Give all of the lines again, with nothing added or dropped.

-------------------------

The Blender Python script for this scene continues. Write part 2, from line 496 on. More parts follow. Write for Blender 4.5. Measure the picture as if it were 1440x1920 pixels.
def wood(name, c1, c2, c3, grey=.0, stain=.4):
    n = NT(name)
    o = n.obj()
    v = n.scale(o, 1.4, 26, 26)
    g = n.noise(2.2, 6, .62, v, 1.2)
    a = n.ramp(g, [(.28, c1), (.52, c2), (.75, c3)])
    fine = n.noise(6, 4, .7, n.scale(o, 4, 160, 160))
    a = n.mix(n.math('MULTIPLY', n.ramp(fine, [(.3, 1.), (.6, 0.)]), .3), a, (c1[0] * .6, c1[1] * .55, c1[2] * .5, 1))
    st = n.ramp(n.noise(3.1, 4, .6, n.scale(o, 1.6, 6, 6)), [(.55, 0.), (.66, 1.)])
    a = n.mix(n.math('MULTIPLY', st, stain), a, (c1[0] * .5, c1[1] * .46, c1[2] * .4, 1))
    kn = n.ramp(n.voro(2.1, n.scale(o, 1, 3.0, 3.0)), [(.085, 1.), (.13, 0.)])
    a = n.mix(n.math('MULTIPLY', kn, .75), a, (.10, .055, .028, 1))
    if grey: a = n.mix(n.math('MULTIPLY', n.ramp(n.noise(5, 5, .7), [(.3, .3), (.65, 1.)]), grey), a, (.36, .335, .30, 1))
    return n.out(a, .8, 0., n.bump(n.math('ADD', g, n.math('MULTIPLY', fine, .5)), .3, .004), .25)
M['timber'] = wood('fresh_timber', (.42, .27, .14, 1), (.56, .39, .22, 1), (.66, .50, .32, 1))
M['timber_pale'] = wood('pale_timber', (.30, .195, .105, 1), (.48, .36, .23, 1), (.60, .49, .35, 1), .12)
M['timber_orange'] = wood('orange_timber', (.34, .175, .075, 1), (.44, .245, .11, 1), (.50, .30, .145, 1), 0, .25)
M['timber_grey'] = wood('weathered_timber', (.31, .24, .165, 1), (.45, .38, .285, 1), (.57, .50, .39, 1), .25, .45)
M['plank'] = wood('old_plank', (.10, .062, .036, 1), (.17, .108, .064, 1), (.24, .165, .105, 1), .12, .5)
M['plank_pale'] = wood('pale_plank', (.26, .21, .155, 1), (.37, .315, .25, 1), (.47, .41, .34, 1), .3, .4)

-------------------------

• **SOLUTION TO THIS EXERCISE**:
The Blender Python script for this scene continues. Write part 2, from line 496 on. More parts follow. Write for Blender 4.5. Measure the picture as if it were 1440x1920 pixels.
def wood(name, c1, c2, c3, grey=.0, stain=.4):
    n = NT(name)
    o = n.obj()
    v = n.scale(o, 1.4, 26, 26)
    g = n.noise(2.2, 6, .62, v, 1.2)
    a = n.ramp(g, [(.28, c1), (.52, c2), (.75, c3)])
    fine = n.noise(6, 4, .7, n.scale(o, 4, 160, 160))
    a = n.mix(n.math('MULTIPLY', n.ramp(fine, [(.3, 1.), (.6, 0.)]), .3), a, (c1[0] * .6, c1[1] * .55, c1[2] * .5, 1))
    st = n.ramp(n.noise(3.1, 4, .6, n.scale(o, 1.6, 6, 6)), [(.55, 0.), (.66, 1.)])
    a = n.mix(n.math('MULTIPLY', st, stain), a, (c1[0] * .5, c1[1] * .46, c1[2] * .4, 1))
    kn = n.ramp(n.voro(2.1, n.scale(o, 1, 3.0, 3.0)), [(.085, 1.), (.13, 0.)])
    a = n.mix(n.math('MULTIPLY', kn, .75), a, (.10, .055, .028, 1))
    if grey: a = n.mix(n.math('MULTIPLY', n.ramp(n.noise(5, 5, .7), [(.3, .3), (.65, 1.)]), grey), a, (.36, .335, .30, 1))
    return n.out(a, .8, 0., n.bump(n.math('ADD', g, n.math('MULTIPLY', fine, .5)), .3, .004), .25)
M['timber'] = wood('fresh_timber', (.42, .27, .14, 1), (.56, .39, .22, 1), (.66, .50, .32, 1))
M['timber_pale'] = wood('pale_timber', (.30, .195, .105, 1), (.48, .36, .23, 1), (.60, .49, .35, 1), .12)
M['timber_orange'] = wood('orange_timber', (.34, .175, .075, 1), (.44, .245, .11, 1), (.50, .30, .145, 1), 0, .25)
M['timber_grey'] = wood('weathered_timber', (.31, .24, .165, 1), (.45, .38, .285, 1), (.57, .50, .39, 1), .25, .45)
M['plank'] = wood('old_plank', (.10, .062, .036, 1), (.17, .108, .064, 1), (.24, .165, .105, 1), .12, .5)
M['plank_pale'] = wood('pale_plank', (.26, .21, .155, 1), (.37, .315, .25, 1), (.47, .41, .34, 1), .3, .4)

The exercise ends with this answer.